The size difference between the 2 syllable (1212) and 3 syllable (789) datasets are important to note. We did not analyse the 4 syllable dataset, because it was too small (less than 100) for our models to train effectively.
We then tried to incorporate duration i.e. the length of the original contours into our dataset, to try and see if it would have any effect on the accuracy.
We implemented this in two manners : if the contours were padded to the left, then we appended the length to the beginning of the contour, and if they were padded to the right, then we appended the length to the end of the contour. This was done to separate this ”length” from the rest of the contour.
We tried it with both the LSTM as well as the random forest models.

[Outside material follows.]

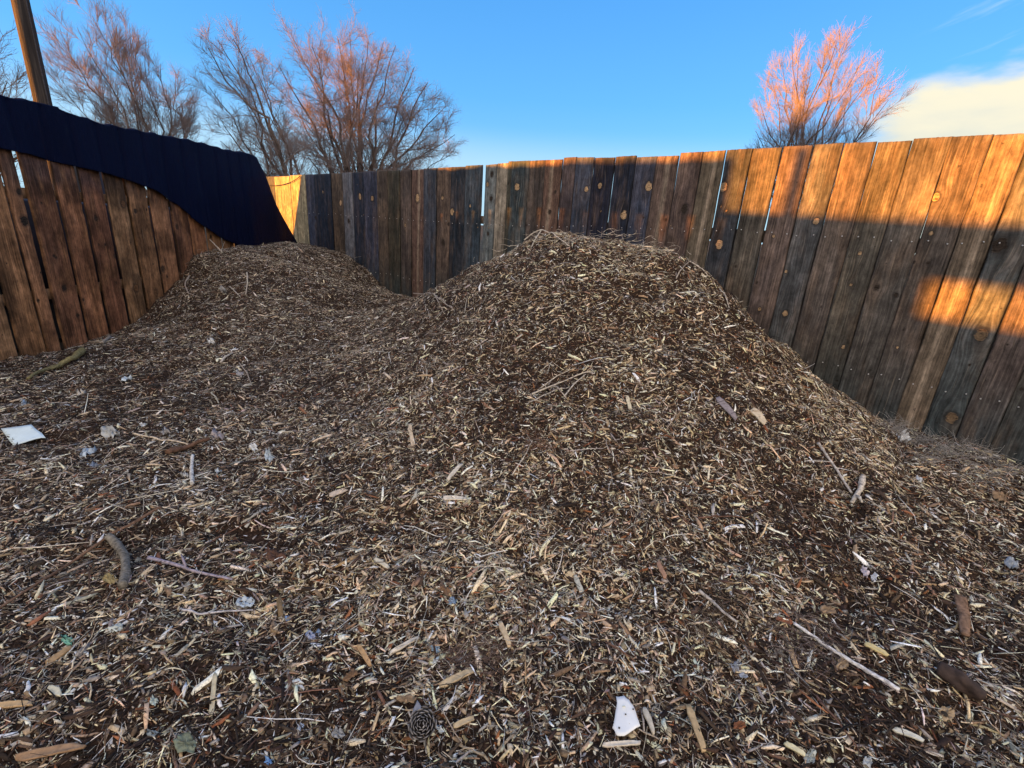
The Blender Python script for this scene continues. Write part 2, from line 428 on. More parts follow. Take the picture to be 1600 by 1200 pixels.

We then tried to incorporate other possible attributes to the contour in a similar manner to the duration. These attributes included the mean value of the contour, the min value, and the max value. The accuracies were pretty similar for all of these attributes around 60%, which was similar to that of the duration.
So far, we had actually implemented a sequence to a binary classification model. We then tried to combine two (and afterwards, three) contours together to be able to train a seq2seq model on the resulting dataset. We rewrote the seq2seq LSTM code from scratch for 2 concatenated contours, and were subsequently able to achieve an accuracy of almost 70%. We also tried some hyper-parameter tuning for the above model, but the above accuracy turned out to be the best possible accuracy.
We then tried the same for 3 concatenated contours, and we actually observed a dip in the accuracy.
During the course of the BTP (B.Tech Project), we worked on projects that are closely related to Speech Prominence Detection, that can also act as standalone products or micro-services.
We developed a model that takes a large body of text as input, and extracts a smaller subset of the text that is relevant to sentiment analysis.
In order to understand how our model was interpreting the feature contours, we separated the contours syllable wise, adding boundaries to the beginning and end of each syllable. This visualization may prove useful in other research contexts where a fine-grained analysis of speech patterns is necessary.
For instance, when studying language acquisition in children, a syllable boundary detector can offer valuable insights into the temporal aspects of speech production.
In conclusion, this project aimed to develop a sequence-to-sequence (seq2seq) model for predicting syllable stress in a given word or statement. Leveraging a fixed code that converts audio signals into normalized contours and separates them into constituent syllables, we explored various approaches to enhance model performance. Through meticulous pre-processing, sequence reformatting, and hyper-parameter tuning, we successfully adapted the seq2seq architecture to accommodate the intricacies of syllabic stress prediction. The combination of advanced deep learning techniques and tailored pre-processing methodologies has resulted in robust models capable of accurately predicting stress patterns, offering valuable insights into the nuanced rhythm and intonation of spoken language.